Janie Junebug said...

We're all goin' to heck in a hand basket.


Old NFO said...

Agree with Janie... Sigh...

Ed Bonderenka said...

Well, we'll always have Holiday Cheer.

JaneofVirginia said...

Then I shall keep books as a reminder of a bygone era.
I think it's sad to stop teaching cursive. Then, very few people will be able to read the letters and diaries of the past.
The post office is already gone in my community. Three post offices around us have closed due to low population in our area since the 1970s. They don't deliver mail to our farm anyway. We have to go and pick it up, although when chicks are delivered to them, they do call us.

Coffeypot said...

Janie, I’ve been on that train my whole life.

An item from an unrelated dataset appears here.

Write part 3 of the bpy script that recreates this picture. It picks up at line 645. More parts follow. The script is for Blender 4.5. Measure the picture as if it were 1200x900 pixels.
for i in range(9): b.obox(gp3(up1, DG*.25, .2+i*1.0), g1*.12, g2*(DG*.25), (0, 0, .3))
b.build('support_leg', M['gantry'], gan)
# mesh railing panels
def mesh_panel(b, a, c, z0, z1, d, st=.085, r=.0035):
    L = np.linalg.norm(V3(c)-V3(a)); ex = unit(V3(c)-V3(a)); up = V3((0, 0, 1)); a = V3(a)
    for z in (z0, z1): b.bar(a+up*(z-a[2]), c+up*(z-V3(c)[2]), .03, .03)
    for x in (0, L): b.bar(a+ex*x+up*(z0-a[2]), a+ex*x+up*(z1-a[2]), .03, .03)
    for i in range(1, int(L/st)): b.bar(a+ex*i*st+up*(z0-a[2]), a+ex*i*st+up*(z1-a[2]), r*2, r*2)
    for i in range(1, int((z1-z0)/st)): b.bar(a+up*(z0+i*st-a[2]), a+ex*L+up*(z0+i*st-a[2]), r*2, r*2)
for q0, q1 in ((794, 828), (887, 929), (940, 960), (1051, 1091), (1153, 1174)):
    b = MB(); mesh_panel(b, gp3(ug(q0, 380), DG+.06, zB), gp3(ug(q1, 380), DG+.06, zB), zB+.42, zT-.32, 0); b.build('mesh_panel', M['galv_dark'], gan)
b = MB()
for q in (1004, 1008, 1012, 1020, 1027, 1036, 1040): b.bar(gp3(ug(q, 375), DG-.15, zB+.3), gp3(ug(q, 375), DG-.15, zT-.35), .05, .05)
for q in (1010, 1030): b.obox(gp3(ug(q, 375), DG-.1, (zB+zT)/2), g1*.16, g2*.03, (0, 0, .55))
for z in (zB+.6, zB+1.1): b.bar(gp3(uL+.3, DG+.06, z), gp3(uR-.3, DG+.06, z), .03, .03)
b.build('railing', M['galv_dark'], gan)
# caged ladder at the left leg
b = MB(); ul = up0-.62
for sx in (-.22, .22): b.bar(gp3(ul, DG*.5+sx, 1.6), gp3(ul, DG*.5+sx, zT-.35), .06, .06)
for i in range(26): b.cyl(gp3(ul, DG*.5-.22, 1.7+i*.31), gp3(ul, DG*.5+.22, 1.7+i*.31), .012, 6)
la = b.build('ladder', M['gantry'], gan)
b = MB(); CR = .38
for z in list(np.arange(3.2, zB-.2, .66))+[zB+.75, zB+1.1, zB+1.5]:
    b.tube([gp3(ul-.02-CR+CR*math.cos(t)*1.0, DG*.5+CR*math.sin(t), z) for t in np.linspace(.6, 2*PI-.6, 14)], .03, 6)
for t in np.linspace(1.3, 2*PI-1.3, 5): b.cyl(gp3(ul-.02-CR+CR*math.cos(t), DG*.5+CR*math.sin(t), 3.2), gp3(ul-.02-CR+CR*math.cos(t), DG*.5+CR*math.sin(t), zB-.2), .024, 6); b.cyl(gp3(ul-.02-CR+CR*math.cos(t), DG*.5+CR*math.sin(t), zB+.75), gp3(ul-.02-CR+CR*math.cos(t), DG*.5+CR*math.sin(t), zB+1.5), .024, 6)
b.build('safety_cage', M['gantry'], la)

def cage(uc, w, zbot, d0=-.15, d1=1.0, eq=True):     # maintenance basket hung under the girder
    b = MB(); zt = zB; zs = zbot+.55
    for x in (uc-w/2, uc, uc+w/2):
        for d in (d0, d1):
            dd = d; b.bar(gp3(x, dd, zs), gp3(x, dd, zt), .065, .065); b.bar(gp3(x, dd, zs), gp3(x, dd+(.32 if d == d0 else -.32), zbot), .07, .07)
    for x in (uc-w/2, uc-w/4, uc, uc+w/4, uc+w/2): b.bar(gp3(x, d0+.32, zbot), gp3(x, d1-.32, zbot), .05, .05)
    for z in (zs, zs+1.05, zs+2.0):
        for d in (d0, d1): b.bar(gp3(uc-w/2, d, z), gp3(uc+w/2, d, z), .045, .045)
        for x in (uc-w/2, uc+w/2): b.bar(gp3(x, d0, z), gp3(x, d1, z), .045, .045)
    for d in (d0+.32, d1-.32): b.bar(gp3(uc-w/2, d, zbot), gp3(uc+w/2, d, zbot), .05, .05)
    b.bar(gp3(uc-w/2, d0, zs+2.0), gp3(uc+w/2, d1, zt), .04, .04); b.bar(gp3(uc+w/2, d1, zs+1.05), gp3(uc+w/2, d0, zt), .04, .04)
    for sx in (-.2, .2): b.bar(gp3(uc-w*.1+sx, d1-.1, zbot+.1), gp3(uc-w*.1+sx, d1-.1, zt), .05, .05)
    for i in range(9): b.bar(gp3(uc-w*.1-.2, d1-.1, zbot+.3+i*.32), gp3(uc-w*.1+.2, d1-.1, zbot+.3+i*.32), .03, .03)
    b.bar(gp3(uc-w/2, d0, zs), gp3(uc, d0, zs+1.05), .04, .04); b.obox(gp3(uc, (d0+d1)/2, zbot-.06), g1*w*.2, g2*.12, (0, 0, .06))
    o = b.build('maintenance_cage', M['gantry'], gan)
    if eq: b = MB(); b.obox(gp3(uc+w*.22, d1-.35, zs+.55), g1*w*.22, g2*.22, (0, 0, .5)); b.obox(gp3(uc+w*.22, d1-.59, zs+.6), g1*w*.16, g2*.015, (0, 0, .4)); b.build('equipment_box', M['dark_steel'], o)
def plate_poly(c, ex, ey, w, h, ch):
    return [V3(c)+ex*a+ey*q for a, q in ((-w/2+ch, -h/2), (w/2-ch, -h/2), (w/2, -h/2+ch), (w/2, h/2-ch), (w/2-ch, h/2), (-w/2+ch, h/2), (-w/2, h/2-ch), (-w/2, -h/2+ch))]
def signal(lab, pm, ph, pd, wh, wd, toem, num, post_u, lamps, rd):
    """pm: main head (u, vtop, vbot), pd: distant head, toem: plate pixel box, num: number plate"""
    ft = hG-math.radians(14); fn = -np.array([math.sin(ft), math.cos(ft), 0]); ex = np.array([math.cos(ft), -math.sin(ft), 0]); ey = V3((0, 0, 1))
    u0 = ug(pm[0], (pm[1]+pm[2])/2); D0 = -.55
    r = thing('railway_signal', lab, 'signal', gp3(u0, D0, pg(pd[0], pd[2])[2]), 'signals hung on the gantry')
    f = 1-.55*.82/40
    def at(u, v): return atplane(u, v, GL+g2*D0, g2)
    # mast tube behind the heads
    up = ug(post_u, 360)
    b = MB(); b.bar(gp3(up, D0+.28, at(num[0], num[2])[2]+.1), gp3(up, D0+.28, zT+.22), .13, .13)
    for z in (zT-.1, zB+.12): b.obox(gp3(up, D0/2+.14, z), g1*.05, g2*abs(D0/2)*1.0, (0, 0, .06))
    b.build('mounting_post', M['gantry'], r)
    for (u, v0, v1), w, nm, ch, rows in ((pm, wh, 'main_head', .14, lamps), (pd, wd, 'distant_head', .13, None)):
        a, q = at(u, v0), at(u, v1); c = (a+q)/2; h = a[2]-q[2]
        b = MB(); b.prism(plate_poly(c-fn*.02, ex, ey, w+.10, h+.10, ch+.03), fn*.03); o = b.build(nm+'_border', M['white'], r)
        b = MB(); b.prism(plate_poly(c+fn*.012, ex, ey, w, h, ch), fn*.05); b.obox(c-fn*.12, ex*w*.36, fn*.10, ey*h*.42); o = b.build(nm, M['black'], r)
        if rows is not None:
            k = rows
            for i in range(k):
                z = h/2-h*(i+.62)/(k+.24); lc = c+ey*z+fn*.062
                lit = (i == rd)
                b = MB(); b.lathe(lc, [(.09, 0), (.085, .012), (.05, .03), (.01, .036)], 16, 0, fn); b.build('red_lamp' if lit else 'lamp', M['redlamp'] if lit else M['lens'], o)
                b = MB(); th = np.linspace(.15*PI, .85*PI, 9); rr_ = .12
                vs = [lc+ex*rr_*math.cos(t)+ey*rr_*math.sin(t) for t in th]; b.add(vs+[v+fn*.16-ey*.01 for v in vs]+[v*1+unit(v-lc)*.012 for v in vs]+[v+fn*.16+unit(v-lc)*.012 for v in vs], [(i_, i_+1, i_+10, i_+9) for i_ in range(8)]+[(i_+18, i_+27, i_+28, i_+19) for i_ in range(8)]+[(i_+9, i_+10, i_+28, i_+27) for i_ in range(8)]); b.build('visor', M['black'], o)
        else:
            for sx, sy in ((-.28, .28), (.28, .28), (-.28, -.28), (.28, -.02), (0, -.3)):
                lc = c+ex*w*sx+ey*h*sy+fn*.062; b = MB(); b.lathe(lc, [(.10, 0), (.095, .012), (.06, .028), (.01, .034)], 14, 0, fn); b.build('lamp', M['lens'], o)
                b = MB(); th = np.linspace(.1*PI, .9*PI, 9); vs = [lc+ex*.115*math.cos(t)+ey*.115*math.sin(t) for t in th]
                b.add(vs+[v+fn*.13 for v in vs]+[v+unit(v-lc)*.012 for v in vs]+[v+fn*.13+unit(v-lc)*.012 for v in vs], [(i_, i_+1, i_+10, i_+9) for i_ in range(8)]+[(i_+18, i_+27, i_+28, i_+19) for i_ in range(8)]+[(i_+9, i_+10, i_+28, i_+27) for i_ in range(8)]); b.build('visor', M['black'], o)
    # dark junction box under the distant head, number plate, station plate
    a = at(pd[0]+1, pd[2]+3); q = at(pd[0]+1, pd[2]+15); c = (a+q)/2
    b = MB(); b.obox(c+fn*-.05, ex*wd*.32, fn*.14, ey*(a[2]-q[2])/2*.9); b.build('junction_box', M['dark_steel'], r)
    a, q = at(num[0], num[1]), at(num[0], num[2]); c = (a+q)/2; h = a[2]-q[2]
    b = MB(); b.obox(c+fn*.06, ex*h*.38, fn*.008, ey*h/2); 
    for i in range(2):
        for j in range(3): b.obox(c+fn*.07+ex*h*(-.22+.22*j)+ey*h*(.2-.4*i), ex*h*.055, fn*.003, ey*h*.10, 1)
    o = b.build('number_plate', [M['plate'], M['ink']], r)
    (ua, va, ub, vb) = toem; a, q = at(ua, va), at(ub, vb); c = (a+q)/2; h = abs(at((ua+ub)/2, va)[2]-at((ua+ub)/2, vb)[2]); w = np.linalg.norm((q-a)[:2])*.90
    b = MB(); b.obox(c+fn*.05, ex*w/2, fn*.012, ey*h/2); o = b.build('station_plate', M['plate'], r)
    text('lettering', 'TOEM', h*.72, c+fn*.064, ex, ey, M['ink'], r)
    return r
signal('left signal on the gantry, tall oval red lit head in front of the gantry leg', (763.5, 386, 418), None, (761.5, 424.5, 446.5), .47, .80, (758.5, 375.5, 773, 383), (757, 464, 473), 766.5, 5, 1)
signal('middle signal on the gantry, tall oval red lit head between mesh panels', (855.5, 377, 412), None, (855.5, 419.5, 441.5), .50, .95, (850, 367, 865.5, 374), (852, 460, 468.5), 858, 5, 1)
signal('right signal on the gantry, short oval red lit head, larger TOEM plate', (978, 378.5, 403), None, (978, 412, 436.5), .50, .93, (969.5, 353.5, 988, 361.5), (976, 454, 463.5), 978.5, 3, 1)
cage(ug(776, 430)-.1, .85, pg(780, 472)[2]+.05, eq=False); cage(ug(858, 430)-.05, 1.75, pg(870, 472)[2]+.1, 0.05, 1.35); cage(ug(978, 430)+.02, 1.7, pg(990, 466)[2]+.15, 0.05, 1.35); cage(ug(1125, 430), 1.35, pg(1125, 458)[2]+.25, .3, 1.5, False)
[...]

Ed, I will, but Obie is trying his best to kill it. Also, I have a cabinet full of cheer, too. Stop by and we will share some cheer.

Jane, I agree. Cursive is the modern Sanskrit. As for books, I don’t mind reading my paperback books on a Kindle or some reader, but the coffee table books and the history books with all the pictures would be a loss. I have to have them.

country life said...

Agree with sad

country life said...

Agree with sad

Kristy said...

I agree with all 10 of them. I like paper books but read my kindle, get my music on itunes. Pay my bills on the computer. Watch my tv on netflix etc.

Anonymous said...

It's only sad if we give it all up! I will always love the feel of a book in my hands on a rainy day or in front of the fireplace. There are some things we should never give up.
Have you read your kids or grandkids "The Night Before Christmas" on Christmas Eve,from a hardback book, in front of a roaring fire as they get cookie crumbs in the crease of the book and smudgy little finger prints all over because they're sooooo excited Santa is coming? I'm not sure a Kindle could handle that kind of abuse! LOL ...and what if there's a snow storm and the batteries are dead? Does tradition die because of a battery? And how can you pass down a Kindle from generation to generation?